All of the material below is to be repeated exactly.

### Data records
#####
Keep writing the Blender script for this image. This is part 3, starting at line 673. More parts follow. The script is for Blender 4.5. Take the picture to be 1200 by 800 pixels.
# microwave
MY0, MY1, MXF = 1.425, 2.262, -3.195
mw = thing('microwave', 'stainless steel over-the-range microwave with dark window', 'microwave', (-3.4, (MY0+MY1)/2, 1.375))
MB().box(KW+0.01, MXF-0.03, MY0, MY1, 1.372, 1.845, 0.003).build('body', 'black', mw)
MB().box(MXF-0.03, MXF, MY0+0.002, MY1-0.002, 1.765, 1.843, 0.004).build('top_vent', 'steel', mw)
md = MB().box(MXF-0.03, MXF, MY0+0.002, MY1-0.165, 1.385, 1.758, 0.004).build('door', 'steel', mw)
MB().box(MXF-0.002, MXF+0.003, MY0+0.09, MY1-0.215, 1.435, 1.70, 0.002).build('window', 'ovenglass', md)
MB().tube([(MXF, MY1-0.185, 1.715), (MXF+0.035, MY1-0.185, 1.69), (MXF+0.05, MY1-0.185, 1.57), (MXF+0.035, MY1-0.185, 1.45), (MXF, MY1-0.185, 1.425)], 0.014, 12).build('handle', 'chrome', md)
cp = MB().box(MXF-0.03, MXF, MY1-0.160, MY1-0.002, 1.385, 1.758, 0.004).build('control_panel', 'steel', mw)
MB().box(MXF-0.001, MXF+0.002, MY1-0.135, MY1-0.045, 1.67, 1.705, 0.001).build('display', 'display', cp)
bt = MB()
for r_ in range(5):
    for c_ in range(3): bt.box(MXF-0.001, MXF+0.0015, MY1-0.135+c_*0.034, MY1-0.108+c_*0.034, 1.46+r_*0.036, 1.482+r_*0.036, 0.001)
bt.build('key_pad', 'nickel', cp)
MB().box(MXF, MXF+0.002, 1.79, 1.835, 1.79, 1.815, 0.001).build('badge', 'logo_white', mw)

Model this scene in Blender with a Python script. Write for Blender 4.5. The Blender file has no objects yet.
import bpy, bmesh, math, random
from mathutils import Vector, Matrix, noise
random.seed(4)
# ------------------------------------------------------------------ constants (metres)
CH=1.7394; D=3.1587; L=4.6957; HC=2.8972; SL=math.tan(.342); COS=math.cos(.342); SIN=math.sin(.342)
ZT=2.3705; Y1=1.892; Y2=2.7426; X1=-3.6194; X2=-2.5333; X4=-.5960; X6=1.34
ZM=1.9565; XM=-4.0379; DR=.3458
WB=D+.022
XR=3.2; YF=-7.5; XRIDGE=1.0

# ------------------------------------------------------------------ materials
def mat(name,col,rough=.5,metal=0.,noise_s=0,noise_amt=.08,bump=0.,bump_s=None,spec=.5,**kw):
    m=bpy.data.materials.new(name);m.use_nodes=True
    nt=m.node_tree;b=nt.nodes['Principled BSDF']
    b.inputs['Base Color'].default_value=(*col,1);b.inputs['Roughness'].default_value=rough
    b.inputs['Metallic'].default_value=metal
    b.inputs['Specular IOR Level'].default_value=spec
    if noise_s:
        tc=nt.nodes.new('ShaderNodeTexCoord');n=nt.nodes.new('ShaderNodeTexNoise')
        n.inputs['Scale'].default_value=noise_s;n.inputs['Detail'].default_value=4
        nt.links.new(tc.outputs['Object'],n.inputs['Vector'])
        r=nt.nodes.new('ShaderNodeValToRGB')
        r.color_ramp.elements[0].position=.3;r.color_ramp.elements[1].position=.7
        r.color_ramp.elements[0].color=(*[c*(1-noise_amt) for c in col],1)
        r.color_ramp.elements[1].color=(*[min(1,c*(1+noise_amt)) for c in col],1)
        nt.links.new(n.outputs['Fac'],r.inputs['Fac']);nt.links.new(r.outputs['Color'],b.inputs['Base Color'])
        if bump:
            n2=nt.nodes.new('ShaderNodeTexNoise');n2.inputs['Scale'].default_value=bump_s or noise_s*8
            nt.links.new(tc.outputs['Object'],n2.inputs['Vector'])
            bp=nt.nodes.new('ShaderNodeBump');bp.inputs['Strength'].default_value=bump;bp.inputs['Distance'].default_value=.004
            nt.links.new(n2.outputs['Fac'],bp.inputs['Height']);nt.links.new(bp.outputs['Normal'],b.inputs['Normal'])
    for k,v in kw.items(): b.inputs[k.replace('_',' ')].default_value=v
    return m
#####
### Task output
Keep writing the Blender script for this image. This is part 3, starting at line 673. More parts follow. The script is for Blender 4.5. Take the picture to be 1200 by 800 pixels.
# microwave
MY0, MY1, MXF = 1.425, 2.262, -3.195
mw = thing('microwave', 'stainless steel over-the-range microwave with dark window', 'microwave', (-3.4, (MY0+MY1)/2, 1.375))
MB().box(KW+0.01, MXF-0.03, MY0, MY1, 1.372, 1.845, 0.003).build('body', 'black', mw)
MB().box(MXF-0.03, MXF, MY0+0.002, MY1-0.002, 1.765, 1.843, 0.004).build('top_vent', 'steel', mw)
md = MB().box(MXF-0.03, MXF, MY0+0.002, MY1-0.165, 1.385, 1.758, 0.004).build('door', 'steel', mw)
MB().box(MXF-0.002, MXF+0.003, MY0+0.09, MY1-0.215, 1.435, 1.70, 0.002).build('window', 'ovenglass', md)
MB().tube([(MXF, MY1-0.185, 1.715), (MXF+0.035, MY1-0.185, 1.69), (MXF+0.05, MY1-0.185, 1.57), (MXF+0.035, MY1-0.185, 1.45), (MXF, MY1-0.185, 1.425)], 0.014, 12).build('handle', 'chrome', md)
cp = MB().box(MXF-0.03, MXF, MY1-0.160, MY1-0.002, 1.385, 1.758, 0.004).build('control_panel', 'steel', mw)
MB().box(MXF-0.001, MXF+0.002, MY1-0.135, MY1-0.045, 1.67, 1.705, 0.001).build('display', 'display', cp)
bt = MB()
for r_ in range(5):
    for c_ in range(3): bt.box(MXF-0.001, MXF+0.0015, MY1-0.135+c_*0.034, MY1-0.108+c_*0.034, 1.46+r_*0.036, 1.482+r_*0.036, 0.001)
bt.build('key_pad', 'nickel', cp)
MB().box(MXF, MXF+0.002, 1.79, 1.835, 1.79, 1.815, 0.001).build('badge', 'logo_white', mw)

Model this scene in Blender with a Python script. Write for Blender 4.5. The Blender file has no objects yet.
import bpy, bmesh, math, random
from mathutils import Vector, Matrix, noise
random.seed(4)
# ------------------------------------------------------------------ constants (metres)
CH=1.7394; D=3.1587; L=4.6957; HC=2.8972; SL=math.tan(.342); COS=math.cos(.342); SIN=math.sin(.342)
ZT=2.3705; Y1=1.892; Y2=2.7426; X1=-3.6194; X2=-2.5333; X4=-.5960; X6=1.34
ZM=1.9565; XM=-4.0379; DR=.3458
WB=D+.022
XR=3.2; YF=-7.5; XRIDGE=1.0

# ------------------------------------------------------------------ materials
def mat(name,col,rough=.5,metal=0.,noise_s=0,noise_amt=.08,bump=0.,bump_s=None,spec=.5,**kw):
    m=bpy.data.materials.new(name);m.use_nodes=True
    nt=m.node_tree;b=nt.nodes['Principled BSDF']
    b.inputs['Base Color'].default_value=(*col,1);b.inputs['Roughness'].default_value=rough
    b.inputs['Metallic'].default_value=metal
    b.inputs['Specular IOR Level'].default_value=spec
    if noise_s:
        tc=nt.nodes.new('ShaderNodeTexCoord');n=nt.nodes.new('ShaderNodeTexNoise')
        n.inputs['Scale'].default_value=noise_s;n.inputs['Detail'].default_value=4
        nt.links.new(tc.outputs['Object'],n.inputs['Vector'])
        r=nt.nodes.new('ShaderNodeValToRGB')
        r.color_ramp.elements[0].position=.3;r.color_ramp.elements[1].position=.7
        r.color_ramp.elements[0].color=(*[c*(1-noise_amt) for c in col],1)
        r.color_ramp.elements[1].color=(*[min(1,c*(1+noise_amt)) for c in col],1)
        nt.links.new(n.outputs['Fac'],r.inputs['Fac']);nt.links.new(r.outputs['Color'],b.inputs['Base Color'])
        if bump:
            n2=nt.nodes.new('ShaderNodeTexNoise');n2.inputs['Scale'].default_value=bump_s or noise_s*8
            nt.links.new(tc.outputs['Object'],n2.inputs['Vector'])
            bp=nt.nodes.new('ShaderNodeBump');bp.inputs['Strength'].default_value=bump;bp.inputs['Distance'].default_value=.004
            nt.links.new(n2.outputs['Fac'],bp.inputs['Height']);nt.links.new(bp.outputs['Normal'],b.inputs['Normal'])
    for k,v in kw.items(): b.inputs[k.replace('_',' ')].default_value=v
    return m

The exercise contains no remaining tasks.